Page 143 : http://books.google.be/books?id=sJvdVcXBdSoC&pg=PA143...

 

iii Le Mercure de janvier n'en donnera qu'un bref résumé.

 

iv Duc et duchesse de Choiseul ; le duc a écrit à V* le 16 novembre 1768 : « L'abbé de La Bletterie n'a jamais dit que vous aviez oublié de vous faire enterrer ...; il ne vous a point eu en vue du tout dans les notes de son ouvrage ; il me l'a juré, et pour peu qu'on le connaisse, l'on est obligé de le croire. » Cf. lettre à Mme du Deffand du 26 décembre : http://voltaireathome.hautetfort.com/archive/2010/12/25/q...

 

v Ce que vient de lui écrire Mme du Deffand le 5 janvier, ajoutant : « Personne ne lui en a fait l'application [à Hénault] », car , dit-elle, « La Bletterie parle des historiens, et le président n'a prétendu faire qu'une chronologie. »

 

vi A savoir les critiques contre Louis XV et le président Hénault contenues dans l'Examen de la nouvelle histoire de Henri IV ( que V* attribuera à La Beaumelle) ; cf. lettre à Hénault du 13 septembre, lettre à d'Argental du 18 septembre: http://voltaireathome.hautetfort.com/archive/2010/09/18/d...

, Mme Denis du 26 octobre : http://voltaireathome.hautetfort.com/archive/2010/10/26/m...
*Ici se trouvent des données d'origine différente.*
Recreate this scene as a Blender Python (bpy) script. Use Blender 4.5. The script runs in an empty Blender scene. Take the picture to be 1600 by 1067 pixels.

, Mme du Deffand du 21 décembre 1768 : http://voltaireathome.hautetfort.com/archive/2010/12/20/j...

 

vii Bélestat écrit à V* le 20 décembre 1768 pour assumer la paternité de l'ouvrage : « Je le lus il y a quelque temps à l'Académie, et je ne vois pas ce qui pourrait m'engager à le désavouer ... je ne souffrirais pas que qui que ce soit abusât de mon nom... ». Il se justifie ainsi : « La page 24 que vous avez fait copier est une critique vague de l'éducation raisonnée de la plupart des princes, et n'est applicable à aucun d'eux en particulier ... Quant au président Hénault, j'en ai dit ce qu'en pensent tous ceux qui sont versés dans notre histoire... »

 

viii L'abbé Audra lui a écrit le 20 novembre de Toulouse : « Vous ne sauriez croire combien augmente dans cette ville le zèle des gens de bien et leur amour et leur respect pour le patriarche de la tolérance et de la vertu ... Quant au parlement et à l'ordre des avocats, presque tous ceux qui sont au-dessous de l'âge de trente cinq ans sont pleins de zèle et de lumière, et il ne manque pas de gens instruits parmi les personnes de condition. »

 

ix Décédé en décembre.

 

x L'A.B.C. est attribué à V* ; le nom de Huet vient peut-être de celui de William Hewet qui lui demandait de patronner son Essai sur la religion et lui annonçait sa visite le 3 décembre 1758 ; cf. lettres à Mme du Deffand du 21 et 26 décembre 1768 : http://voltaireathome.hautetfort.com/archive/2010/12/25/q...

 

xi Édité principalement par Naigeon, d'après le manuscrit des Difficultés sur la religion, proposées au père Malebranche.

 

xii Doutes sur la religion, suivis de l'analyse du traité théologico-politique de Spinoza, par le comte de Boulainvilliers, qui peut être en réalité de Guéroult de Pival, 1767.

 

xiii Du baron d'Holbach, 1767.

 

xiv = Le Christianisme dévoilé du baron d'Holbach.

 

xv De Pilati di Tassulo.

 

xvi Le 2 janvier d'Alembert a écrit : « Vous voyez ... ce qui en arrive quand on les flatte ; ils trouvent mauvais qu'on se moque des plats auteurs qu'ils protègent ; on s'expose à de tels reproches quand on caresse ceux qui les font. » Page 218 : http://gallica.bnf.fr/ark:/12148/bpt6k80039n/f223.image.p...

 

xvii Tant ceux qui condamnent à mort que ceux qui exécutent par fanatisme.